Bien que le gouvernement actuel ne soit pas responsable de la crise actuelle du logement, il porte la responsabilité de mettre en œuvre des changements politiques nécessaires. Le logement est un secteur clé de la politique sociale, et l’échec de l’orientation actuelle risquerait d’entraîner une hausse rapide des loyers, pénalisant particulièrement les locataires aux revenus modestes.
Les réactions aux initiatives du gouvernement fédéral sont mitigées. L’industrie du bâtiment y voit une prise de conscience de l’ampleur de la crise et un virage vers une politique plus réaliste. Cependant, les syndicats et les associations sociales critiquent vivement l’ensemble des mesures, en particulier en ce qui concerne la protection accrue des locataires.

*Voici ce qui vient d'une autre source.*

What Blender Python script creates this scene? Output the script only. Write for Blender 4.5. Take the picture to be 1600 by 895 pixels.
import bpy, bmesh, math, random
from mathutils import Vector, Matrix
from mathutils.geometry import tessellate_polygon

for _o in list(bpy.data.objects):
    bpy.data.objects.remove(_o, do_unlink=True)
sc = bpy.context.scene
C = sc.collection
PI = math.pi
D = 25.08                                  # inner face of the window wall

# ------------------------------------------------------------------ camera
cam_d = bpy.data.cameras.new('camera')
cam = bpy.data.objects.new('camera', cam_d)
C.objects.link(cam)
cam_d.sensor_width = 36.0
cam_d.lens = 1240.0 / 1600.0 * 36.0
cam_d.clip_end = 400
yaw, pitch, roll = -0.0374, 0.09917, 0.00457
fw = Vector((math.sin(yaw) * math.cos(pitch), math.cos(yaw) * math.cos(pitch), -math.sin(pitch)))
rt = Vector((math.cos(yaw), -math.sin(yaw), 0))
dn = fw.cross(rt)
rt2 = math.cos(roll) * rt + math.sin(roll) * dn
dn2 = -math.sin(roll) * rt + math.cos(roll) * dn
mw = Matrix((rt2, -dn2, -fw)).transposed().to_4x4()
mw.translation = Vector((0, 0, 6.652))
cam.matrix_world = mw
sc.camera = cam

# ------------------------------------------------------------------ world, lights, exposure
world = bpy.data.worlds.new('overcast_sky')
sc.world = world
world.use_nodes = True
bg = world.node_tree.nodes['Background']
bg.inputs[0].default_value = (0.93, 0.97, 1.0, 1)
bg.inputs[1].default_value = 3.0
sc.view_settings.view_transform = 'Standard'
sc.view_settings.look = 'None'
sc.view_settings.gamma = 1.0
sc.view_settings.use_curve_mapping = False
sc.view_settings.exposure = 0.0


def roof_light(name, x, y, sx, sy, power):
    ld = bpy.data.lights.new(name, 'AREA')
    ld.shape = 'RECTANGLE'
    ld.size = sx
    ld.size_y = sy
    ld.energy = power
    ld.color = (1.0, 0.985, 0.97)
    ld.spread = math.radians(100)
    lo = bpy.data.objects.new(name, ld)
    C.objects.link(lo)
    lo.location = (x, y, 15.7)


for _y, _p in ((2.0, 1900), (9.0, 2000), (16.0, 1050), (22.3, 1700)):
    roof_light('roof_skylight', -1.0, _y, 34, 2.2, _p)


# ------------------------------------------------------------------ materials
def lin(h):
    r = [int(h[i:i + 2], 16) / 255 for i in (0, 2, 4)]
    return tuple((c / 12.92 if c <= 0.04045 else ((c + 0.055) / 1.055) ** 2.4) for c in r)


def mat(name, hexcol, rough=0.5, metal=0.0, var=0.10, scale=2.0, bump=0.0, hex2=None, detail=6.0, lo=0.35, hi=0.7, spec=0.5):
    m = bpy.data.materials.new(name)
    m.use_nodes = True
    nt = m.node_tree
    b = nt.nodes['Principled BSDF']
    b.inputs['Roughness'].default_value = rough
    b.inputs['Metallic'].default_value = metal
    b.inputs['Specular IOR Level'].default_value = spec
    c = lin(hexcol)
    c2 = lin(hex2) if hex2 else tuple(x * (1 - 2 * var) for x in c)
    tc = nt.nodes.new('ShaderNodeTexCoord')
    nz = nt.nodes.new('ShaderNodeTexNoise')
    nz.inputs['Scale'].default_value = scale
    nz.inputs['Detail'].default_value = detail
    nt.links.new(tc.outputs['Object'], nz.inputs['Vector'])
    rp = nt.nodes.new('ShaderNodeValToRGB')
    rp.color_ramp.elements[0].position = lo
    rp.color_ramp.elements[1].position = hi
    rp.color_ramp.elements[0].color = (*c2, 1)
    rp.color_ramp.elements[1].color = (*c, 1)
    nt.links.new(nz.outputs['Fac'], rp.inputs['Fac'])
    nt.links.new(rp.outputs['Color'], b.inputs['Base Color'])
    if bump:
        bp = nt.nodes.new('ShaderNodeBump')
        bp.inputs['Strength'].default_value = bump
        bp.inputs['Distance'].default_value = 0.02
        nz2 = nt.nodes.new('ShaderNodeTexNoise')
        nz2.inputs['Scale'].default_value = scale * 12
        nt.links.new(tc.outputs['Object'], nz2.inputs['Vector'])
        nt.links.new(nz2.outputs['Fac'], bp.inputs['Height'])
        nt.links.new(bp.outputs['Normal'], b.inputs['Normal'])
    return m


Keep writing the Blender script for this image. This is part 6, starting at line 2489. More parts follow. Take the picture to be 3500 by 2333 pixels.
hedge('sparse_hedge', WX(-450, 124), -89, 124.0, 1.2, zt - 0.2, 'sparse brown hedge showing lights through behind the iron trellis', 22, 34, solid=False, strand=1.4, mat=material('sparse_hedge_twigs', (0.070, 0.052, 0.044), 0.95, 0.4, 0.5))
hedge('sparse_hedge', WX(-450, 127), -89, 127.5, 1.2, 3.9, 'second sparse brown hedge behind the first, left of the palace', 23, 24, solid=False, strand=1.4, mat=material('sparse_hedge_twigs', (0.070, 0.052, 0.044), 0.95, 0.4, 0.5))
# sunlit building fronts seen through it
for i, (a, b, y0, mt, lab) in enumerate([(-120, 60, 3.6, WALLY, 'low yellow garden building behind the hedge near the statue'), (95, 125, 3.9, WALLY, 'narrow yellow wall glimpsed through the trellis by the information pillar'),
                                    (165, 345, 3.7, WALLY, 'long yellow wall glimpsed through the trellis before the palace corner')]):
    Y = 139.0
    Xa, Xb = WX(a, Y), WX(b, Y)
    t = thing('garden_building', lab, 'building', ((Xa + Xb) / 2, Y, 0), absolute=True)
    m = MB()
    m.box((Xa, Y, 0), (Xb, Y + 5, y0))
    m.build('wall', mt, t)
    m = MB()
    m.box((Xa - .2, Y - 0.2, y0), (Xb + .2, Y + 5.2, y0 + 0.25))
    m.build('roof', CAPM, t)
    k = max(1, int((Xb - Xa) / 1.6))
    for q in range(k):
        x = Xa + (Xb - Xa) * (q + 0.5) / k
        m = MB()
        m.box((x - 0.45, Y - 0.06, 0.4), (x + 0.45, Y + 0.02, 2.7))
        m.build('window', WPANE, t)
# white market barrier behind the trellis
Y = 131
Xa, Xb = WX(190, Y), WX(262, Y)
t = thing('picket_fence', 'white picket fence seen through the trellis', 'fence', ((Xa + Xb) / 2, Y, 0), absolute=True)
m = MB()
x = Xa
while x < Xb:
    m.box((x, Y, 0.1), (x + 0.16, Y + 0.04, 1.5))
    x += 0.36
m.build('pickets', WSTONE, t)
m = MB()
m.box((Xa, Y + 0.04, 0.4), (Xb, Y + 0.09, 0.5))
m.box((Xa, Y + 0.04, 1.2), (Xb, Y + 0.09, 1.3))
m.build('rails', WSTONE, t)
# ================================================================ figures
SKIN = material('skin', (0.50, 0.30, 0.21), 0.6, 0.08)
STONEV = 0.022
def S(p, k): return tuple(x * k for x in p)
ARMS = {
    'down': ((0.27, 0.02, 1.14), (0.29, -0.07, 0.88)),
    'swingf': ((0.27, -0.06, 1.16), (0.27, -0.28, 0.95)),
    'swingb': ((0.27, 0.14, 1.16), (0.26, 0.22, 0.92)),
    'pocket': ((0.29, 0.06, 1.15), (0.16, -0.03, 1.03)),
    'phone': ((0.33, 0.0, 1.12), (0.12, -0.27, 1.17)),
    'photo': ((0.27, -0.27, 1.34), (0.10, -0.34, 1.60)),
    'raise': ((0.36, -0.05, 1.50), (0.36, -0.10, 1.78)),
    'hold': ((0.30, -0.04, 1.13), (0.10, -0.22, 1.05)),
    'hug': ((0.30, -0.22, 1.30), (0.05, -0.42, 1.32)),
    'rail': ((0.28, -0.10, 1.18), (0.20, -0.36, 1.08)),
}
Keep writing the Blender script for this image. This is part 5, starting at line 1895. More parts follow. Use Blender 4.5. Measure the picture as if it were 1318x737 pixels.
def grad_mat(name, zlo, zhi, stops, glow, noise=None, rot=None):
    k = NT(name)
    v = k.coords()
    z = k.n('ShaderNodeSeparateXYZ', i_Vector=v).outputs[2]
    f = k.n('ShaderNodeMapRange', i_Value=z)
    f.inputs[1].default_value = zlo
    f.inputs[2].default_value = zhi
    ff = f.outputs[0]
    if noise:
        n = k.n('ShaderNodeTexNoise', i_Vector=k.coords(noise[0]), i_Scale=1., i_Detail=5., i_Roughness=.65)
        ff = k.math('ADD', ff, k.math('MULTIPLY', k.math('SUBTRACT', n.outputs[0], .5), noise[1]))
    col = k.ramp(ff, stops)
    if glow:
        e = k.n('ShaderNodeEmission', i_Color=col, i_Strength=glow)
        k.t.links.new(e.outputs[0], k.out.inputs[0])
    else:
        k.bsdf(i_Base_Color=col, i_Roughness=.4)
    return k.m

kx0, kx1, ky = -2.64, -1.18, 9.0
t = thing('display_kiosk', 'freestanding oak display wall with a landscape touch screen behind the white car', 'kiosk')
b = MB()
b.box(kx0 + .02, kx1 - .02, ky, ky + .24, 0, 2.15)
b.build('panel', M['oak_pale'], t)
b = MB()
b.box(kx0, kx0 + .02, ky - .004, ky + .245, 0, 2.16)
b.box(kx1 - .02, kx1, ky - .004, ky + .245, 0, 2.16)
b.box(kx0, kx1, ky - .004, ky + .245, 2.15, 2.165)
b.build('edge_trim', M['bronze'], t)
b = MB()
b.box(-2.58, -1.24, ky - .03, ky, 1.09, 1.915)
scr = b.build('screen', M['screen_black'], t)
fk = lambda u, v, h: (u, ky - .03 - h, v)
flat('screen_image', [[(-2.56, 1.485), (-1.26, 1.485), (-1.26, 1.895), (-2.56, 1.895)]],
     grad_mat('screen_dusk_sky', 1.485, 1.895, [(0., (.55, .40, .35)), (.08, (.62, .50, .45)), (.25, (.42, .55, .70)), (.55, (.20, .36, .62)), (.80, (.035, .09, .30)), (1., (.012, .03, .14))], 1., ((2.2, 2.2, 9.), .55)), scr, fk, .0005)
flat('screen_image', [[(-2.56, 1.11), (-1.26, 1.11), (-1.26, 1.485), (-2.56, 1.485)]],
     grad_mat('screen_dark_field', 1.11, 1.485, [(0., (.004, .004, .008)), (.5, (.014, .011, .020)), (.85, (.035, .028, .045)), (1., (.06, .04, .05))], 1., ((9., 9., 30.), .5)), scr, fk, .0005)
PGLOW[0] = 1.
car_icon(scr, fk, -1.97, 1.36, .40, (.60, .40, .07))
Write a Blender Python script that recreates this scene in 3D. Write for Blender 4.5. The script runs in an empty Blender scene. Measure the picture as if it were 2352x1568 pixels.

Ainsi, les propositions gouvernementales ne semblent pas à même d’apporter d’impulsion significative à la construction de logements sociaux, et aucune disposition contraignante en faveur de l’organisation non lucrative du logement n’est prévue.
Les syndicats allemands réclament des investissements publics dans la construction de logements et avertissent que le gouvernement risque de contrecarrer ses propres efforts en faveur du logement abordable, comme l’a souligné Stefan Körzell de la Fédération allemande des syndicats DGB. Par conséquent, les associations environnementales sont déçues par les assouplissements des normes écologiques. Toutefois, le ministre de l’Économie, Robert Habeck (Les Verts), soutient publiquement ces assouplissements pour les nouvelles constructions.
Le chancelier et les membres du parti social-démocrate allemand n’ont d’autre choix que d’espérer que les propositions visant à réformer le secteur du logement apportent un changement significatif et contribuent à améliorer la situation alarmante dans ce domaine. Un échec de la politique du logement entraînerait rapidement une hausse démesurée des loyers, aggravant ainsi la situation des locataires à revenus modestes. Cela pourrait constituer une nouvelle opportunité pour l’extrême droite, notamment le parti AfD, de renforcer son influence au sein de cette population.